**YOUR TASK**
Print the first line of the material below and each line after it, exactly as written, ending with the line that contains "from mathutils import Vector, Matrix".

**SOURCE EXCERPT**

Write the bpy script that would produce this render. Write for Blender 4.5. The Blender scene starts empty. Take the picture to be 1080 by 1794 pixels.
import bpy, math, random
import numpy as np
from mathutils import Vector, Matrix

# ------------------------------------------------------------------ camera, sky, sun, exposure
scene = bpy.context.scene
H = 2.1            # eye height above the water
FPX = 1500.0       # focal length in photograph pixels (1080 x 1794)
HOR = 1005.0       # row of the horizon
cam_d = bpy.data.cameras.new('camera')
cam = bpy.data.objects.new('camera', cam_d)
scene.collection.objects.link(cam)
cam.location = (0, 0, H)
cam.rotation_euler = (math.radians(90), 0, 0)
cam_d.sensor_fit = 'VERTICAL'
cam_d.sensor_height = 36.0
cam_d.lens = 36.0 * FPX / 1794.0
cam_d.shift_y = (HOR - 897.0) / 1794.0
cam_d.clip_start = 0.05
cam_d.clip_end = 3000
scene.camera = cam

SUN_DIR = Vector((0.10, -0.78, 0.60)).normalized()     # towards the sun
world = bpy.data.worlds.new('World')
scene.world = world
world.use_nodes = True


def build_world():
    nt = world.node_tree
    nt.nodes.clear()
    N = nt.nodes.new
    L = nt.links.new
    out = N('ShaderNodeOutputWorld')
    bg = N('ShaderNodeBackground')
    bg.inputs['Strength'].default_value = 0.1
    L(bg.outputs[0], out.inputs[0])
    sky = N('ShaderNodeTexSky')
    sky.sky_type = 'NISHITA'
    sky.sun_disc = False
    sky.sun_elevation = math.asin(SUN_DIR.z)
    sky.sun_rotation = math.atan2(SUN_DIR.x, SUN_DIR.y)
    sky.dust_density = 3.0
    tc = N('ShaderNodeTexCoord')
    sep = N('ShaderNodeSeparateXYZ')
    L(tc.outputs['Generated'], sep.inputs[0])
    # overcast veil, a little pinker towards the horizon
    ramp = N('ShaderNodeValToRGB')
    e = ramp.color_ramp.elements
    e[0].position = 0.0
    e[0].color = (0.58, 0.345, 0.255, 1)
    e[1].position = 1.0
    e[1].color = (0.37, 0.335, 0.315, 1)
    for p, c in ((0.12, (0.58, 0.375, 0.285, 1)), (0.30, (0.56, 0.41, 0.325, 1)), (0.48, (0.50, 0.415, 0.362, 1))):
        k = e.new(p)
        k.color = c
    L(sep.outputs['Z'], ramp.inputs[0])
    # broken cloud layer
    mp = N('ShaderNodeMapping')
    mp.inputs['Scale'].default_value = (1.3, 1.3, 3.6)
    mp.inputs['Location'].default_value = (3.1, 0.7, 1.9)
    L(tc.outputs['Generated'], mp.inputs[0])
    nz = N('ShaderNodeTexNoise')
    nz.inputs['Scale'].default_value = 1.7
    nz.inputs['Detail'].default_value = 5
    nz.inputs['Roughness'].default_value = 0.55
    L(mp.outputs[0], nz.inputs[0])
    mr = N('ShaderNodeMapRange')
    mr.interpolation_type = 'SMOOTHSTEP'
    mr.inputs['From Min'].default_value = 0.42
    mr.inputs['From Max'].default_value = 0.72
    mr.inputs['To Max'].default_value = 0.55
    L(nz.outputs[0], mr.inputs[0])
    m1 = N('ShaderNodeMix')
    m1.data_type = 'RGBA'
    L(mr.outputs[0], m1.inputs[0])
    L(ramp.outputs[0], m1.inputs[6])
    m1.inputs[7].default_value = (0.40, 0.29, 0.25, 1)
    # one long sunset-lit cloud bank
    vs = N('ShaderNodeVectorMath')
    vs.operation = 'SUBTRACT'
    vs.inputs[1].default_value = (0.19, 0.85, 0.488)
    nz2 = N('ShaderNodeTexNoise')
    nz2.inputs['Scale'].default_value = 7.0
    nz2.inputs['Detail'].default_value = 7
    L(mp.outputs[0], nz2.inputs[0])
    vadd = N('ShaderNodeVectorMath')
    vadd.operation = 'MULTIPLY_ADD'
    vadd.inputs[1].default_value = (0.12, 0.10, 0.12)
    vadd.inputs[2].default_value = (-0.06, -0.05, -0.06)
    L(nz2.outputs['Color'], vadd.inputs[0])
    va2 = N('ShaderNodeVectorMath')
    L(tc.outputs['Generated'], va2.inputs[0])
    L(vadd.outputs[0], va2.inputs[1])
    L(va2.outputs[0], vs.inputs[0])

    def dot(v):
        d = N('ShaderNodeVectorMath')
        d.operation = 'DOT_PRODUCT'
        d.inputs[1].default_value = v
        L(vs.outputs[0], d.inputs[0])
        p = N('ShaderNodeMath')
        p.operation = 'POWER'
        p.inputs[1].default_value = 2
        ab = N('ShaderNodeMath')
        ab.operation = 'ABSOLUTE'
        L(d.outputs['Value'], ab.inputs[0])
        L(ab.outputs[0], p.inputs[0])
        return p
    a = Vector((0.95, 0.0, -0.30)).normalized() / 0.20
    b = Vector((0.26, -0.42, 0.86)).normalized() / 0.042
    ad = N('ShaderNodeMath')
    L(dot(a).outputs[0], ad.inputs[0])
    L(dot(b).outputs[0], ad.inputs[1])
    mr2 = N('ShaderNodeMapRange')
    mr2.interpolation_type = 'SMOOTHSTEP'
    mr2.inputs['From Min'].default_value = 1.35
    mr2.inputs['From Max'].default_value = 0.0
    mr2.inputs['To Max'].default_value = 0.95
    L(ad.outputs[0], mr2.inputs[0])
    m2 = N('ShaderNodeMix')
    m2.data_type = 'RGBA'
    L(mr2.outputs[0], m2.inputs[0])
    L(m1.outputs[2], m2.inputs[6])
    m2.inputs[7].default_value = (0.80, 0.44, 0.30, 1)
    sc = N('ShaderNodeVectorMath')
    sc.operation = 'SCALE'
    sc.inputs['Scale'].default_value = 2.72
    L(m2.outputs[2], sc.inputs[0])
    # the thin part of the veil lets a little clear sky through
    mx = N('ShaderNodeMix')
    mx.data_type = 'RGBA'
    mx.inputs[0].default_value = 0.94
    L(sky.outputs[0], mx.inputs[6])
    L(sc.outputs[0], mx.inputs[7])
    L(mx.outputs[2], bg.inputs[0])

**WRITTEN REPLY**
Write the bpy script that would produce this render. Write for Blender 4.5. The Blender scene starts empty. Take the picture to be 1080 by 1794 pixels.
import bpy, math, random
import numpy as np
from mathutils import Vector, Matrix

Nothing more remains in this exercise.